(EXERCISE BRIEF): Write out all of the data without omission, exactly as shown.
** start RECORDED DATA **
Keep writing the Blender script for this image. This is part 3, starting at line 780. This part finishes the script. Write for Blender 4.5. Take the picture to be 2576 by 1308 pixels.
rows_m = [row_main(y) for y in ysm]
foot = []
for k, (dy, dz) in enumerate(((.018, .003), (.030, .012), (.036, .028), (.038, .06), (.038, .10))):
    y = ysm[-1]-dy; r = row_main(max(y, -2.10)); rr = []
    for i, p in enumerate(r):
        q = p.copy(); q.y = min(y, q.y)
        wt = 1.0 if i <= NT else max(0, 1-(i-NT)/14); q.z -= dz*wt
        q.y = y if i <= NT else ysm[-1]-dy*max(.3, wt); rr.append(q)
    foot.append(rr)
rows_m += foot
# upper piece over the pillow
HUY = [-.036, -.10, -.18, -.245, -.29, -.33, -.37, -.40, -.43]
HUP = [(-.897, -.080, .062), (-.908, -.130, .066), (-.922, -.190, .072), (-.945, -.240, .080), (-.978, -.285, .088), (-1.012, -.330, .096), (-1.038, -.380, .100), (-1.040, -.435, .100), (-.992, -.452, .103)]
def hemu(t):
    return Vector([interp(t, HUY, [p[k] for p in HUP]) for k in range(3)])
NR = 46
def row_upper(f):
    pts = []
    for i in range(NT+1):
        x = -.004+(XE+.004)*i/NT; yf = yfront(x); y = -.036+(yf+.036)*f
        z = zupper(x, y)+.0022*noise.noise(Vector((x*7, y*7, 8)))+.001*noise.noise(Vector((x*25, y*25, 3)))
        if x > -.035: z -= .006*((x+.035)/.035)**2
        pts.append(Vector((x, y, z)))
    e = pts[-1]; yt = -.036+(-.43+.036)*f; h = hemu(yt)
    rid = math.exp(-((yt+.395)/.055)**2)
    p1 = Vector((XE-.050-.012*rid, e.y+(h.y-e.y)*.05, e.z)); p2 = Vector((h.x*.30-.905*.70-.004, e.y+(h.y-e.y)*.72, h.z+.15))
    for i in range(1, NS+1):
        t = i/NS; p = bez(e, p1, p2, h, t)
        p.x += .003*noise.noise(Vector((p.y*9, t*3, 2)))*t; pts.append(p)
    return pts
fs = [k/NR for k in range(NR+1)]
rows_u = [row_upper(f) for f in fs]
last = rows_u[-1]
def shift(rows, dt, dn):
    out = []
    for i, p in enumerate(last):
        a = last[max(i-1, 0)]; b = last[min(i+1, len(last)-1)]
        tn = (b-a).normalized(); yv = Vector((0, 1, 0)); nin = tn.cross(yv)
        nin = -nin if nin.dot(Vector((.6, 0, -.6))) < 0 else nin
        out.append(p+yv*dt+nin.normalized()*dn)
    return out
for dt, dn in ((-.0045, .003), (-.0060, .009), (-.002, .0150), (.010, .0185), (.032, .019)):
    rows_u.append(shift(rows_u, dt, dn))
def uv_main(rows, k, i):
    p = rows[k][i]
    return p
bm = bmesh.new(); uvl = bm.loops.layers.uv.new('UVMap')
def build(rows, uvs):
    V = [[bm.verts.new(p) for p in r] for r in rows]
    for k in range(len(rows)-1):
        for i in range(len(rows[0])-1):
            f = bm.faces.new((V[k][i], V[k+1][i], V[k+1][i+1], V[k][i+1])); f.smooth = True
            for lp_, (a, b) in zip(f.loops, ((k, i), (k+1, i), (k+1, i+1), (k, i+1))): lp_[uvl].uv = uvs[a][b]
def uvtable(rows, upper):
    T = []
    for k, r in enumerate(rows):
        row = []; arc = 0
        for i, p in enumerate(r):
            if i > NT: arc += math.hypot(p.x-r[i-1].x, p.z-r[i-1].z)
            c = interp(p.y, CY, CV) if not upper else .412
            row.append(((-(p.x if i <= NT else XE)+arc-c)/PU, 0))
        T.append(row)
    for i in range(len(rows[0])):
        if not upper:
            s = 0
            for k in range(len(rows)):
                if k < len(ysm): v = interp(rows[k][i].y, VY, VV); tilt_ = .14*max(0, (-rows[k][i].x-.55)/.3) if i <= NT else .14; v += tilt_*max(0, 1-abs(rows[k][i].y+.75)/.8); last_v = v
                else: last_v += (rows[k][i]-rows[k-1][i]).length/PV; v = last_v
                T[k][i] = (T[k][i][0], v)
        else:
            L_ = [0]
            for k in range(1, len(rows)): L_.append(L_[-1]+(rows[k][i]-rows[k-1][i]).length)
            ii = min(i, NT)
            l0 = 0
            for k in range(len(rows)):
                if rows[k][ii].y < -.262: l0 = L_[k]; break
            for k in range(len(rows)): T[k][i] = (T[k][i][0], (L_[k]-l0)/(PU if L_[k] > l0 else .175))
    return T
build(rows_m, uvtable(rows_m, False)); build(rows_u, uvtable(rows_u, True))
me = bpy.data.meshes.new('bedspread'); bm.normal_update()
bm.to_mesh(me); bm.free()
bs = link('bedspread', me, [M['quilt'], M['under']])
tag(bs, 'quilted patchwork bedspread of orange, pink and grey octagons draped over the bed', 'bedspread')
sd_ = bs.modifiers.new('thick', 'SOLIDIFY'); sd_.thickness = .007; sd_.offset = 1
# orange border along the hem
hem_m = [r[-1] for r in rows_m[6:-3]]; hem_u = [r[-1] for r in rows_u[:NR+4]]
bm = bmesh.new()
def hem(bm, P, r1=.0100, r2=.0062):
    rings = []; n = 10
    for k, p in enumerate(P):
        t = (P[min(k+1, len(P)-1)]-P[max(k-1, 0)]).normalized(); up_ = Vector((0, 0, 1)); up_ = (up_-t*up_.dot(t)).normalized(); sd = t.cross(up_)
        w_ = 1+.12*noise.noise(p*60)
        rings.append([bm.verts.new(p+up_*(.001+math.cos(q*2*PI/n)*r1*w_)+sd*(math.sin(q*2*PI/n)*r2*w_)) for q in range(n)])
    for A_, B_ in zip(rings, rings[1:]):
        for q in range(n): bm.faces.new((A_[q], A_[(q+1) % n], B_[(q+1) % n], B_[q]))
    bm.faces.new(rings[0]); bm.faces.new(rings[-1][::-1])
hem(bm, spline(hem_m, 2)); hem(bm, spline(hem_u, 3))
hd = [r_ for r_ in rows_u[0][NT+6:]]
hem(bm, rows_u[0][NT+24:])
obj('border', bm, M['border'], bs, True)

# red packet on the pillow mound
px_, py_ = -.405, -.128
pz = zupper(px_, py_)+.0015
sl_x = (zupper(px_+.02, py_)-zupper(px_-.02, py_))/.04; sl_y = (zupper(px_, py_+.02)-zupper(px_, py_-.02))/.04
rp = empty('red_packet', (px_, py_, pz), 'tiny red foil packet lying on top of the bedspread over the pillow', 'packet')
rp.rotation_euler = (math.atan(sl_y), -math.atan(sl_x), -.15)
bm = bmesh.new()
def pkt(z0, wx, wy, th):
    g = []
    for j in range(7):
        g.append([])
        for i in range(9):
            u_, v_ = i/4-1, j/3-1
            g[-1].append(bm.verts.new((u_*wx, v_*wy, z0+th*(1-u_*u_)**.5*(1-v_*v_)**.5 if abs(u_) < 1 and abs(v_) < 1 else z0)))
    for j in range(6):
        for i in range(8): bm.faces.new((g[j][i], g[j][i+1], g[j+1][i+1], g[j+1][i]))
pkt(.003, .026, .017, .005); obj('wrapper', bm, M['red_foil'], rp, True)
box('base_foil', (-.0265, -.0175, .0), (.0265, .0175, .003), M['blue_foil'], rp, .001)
** end RECORDED DATA **
(WRITTEN ANSWER):
Keep writing the Blender script for this image. This is part 3, starting at line 780. This part finishes the script. Write for Blender 4.5. Take the picture to be 2576 by 1308 pixels.
rows_m = [row_main(y) for y in ysm]
foot = []
for k, (dy, dz) in enumerate(((.018, .003), (.030, .012), (.036, .028), (.038, .06), (.038, .10))):
    y = ysm[-1]-dy; r = row_main(max(y, -2.10)); rr = []
    for i, p in enumerate(r):
        q = p.copy(); q.y = min(y, q.y)
        wt = 1.0 if i <= NT else max(0, 1-(i-NT)/14); q.z -= dz*wt
        q.y = y if i <= NT else ysm[-1]-dy*max(.3, wt); rr.append(q)
    foot.append(rr)
rows_m += foot
# upper piece over the pillow
HUY = [-.036, -.10, -.18, -.245, -.29, -.33, -.37, -.40, -.43]
HUP = [(-.897, -.080, .062), (-.908, -.130, .066), (-.922, -.190, .072), (-.945, -.240, .080), (-.978, -.285, .088), (-1.012, -.330, .096), (-1.038, -.380, .100), (-1.040, -.435, .100), (-.992, -.452, .103)]
def hemu(t):
    return Vector([interp(t, HUY, [p[k] for p in HUP]) for k in range(3)])
NR = 46
def row_upper(f):
    pts = []
    for i in range(NT+1):
        x = -.004+(XE+.004)*i/NT; yf = yfront(x); y = -.036+(yf+.036)*f
        z = zupper(x, y)+.0022*noise.noise(Vector((x*7, y*7, 8)))+.001*noise.noise(Vector((x*25, y*25, 3)))
        if x > -.035: z -= .006*((x+.035)/.035)**2
        pts.append(Vector((x, y, z)))
    e = pts[-1]; yt = -.036+(-.43+.036)*f; h = hemu(yt)
    rid = math.exp(-((yt+.395)/.055)**2)
    p1 = Vector((XE-.050-.012*rid, e.y+(h.y-e.y)*.05, e.z)); p2 = Vector((h.x*.30-.905*.70-.004, e.y+(h.y-e.y)*.72, h.z+.15))
    for i in range(1, NS+1):
        t = i/NS; p = bez(e, p1, p2, h, t)
        p.x += .003*noise.noise(Vector((p.y*9, t*3, 2)))*t; pts.append(p)
    return pts
fs = [k/NR for k in range(NR+1)]
rows_u = [row_upper(f) for f in fs]
last = rows_u[-1]
def shift(rows, dt, dn):
    out = []
    for i, p in enumerate(last):
        a = last[max(i-1, 0)]; b = last[min(i+1, len(last)-1)]
        tn = (b-a).normalized(); yv = Vector((0, 1, 0)); nin = tn.cross(yv)
        nin = -nin if nin.dot(Vector((.6, 0, -.6))) < 0 else nin
        out.append(p+yv*dt+nin.normalized()*dn)
    return out
for dt, dn in ((-.0045, .003), (-.0060, .009), (-.002, .0150), (.010, .0185), (.032, .019)):
    rows_u.append(shift(rows_u, dt, dn))
def uv_main(rows, k, i):
    p = rows[k][i]
    return p
bm = bmesh.new(); uvl = bm.loops.layers.uv.new('UVMap')
def build(rows, uvs):
    V = [[bm.verts.new(p) for p in r] for r in rows]
    for k in range(len(rows)-1):
        for i in range(len(rows[0])-1):
            f = bm.faces.new((V[k][i], V[k+1][i], V[k+1][i+1], V[k][i+1])); f.smooth = True
            for lp_, (a, b) in zip(f.loops, ((k, i), (k+1, i), (k+1, i+1), (k, i+1))): lp_[uvl].uv = uvs[a][b]
def uvtable(rows, upper):
    T = []
    for k, r in enumerate(rows):
        row = []; arc = 0
        for i, p in enumerate(r):
            if i > NT: arc += math.hypot(p.x-r[i-1].x, p.z-r[i-1].z)
            c = interp(p.y, CY, CV) if not upper else .412
            row.append(((-(p.x if i <= NT else XE)+arc-c)/PU, 0))
        T.append(row)
    for i in range(len(rows[0])):
        if not upper:
            s = 0
            for k in range(len(rows)):
                if k < len(ysm): v = interp(rows[k][i].y, VY, VV); tilt_ = .14*max(0, (-rows[k][i].x-.55)/.3) if i <= NT else .14; v += tilt_*max(0, 1-abs(rows[k][i].y+.75)/.8); last_v = v
                else: last_v += (rows[k][i]-rows[k-1][i]).length/PV; v = last_v
                T[k][i] = (T[k][i][0], v)
        else:
            L_ = [0]
            for k in range(1, len(rows)): L_.append(L_[-1]+(rows[k][i]-rows[k-1][i]).length)
            ii = min(i, NT)
            l0 = 0
            for k in range(len(rows)):
                if rows[k][ii].y < -.262: l0 = L_[k]; break
            for k in range(len(rows)): T[k][i] = (T[k][i][0], (L_[k]-l0)/(PU if L_[k] > l0 else .175))
    return T
build(rows_m, uvtable(rows_m, False)); build(rows_u, uvtable(rows_u, True))
me = bpy.data.meshes.new('bedspread'); bm.normal_update()
bm.to_mesh(me); bm.free()
bs = link('bedspread', me, [M['quilt'], M['under']])
tag(bs, 'quilted patchwork bedspread of orange, pink and grey octagons draped over the bed', 'bedspread')
sd_ = bs.modifiers.new('thick', 'SOLIDIFY'); sd_.thickness = .007; sd_.offset = 1
# orange border along the hem
hem_m = [r[-1] for r in rows_m[6:-3]]; hem_u = [r[-1] for r in rows_u[:NR+4]]
bm = bmesh.new()
def hem(bm, P, r1=.0100, r2=.0062):
    rings = []; n = 10
    for k, p in enumerate(P):
        t = (P[min(k+1, len(P)-1)]-P[max(k-1, 0)]).normalized(); up_ = Vector((0, 0, 1)); up_ = (up_-t*up_.dot(t)).normalized(); sd = t.cross(up_)
        w_ = 1+.12*noise.noise(p*60)
        rings.append([bm.verts.new(p+up_*(.001+math.cos(q*2*PI/n)*r1*w_)+sd*(math.sin(q*2*PI/n)*r2*w_)) for q in range(n)])
    for A_, B_ in zip(rings, rings[1:]):
        for q in range(n): bm.faces.new((A_[q], A_[(q+1) % n], B_[(q+1) % n], B_[q]))
    bm.faces.new(rings[0]); bm.faces.new(rings[-1][::-1])
hem(bm, spline(hem_m, 2)); hem(bm, spline(hem_u, 3))
hd = [r_ for r_ in rows_u[0][NT+6:]]
hem(bm, rows_u[0][NT+24:])
obj('border', bm, M['border'], bs, True)

# red packet on the pillow mound
px_, py_ = -.405, -.128
pz = zupper(px_, py_)+.0015
sl_x = (zupper(px_+.02, py_)-zupper(px_-.02, py_))/.04; sl_y = (zupper(px_, py_+.02)-zupper(px_, py_-.02))/.04
rp = empty('red_packet', (px_, py_, pz), 'tiny red foil packet lying on top of the bedspread over the pillow', 'packet')
rp.rotation_euler = (math.atan(sl_y), -math.atan(sl_x), -.15)
bm = bmesh.new()
def pkt(z0, wx, wy, th):
    g = []
    for j in range(7):
        g.append([])
        for i in range(9):
            u_, v_ = i/4-1, j/3-1
            g[-1].append(bm.verts.new((u_*wx, v_*wy, z0+th*(1-u_*u_)**.5*(1-v_*v_)**.5 if abs(u_) < 1 and abs(v_) < 1 else z0)))
    for j in range(6):
        for i in range(8): bm.faces.new((g[j][i], g[j][i+1], g[j+1][i+1], g[j+1][i]))
pkt(.003, .026, .017, .005); obj('wrapper', bm, M['red_foil'], rp, True)
box('base_foil', (-.0265, -.0175, .0), (.0265, .0175, .003), M['blue_foil'], rp, .001)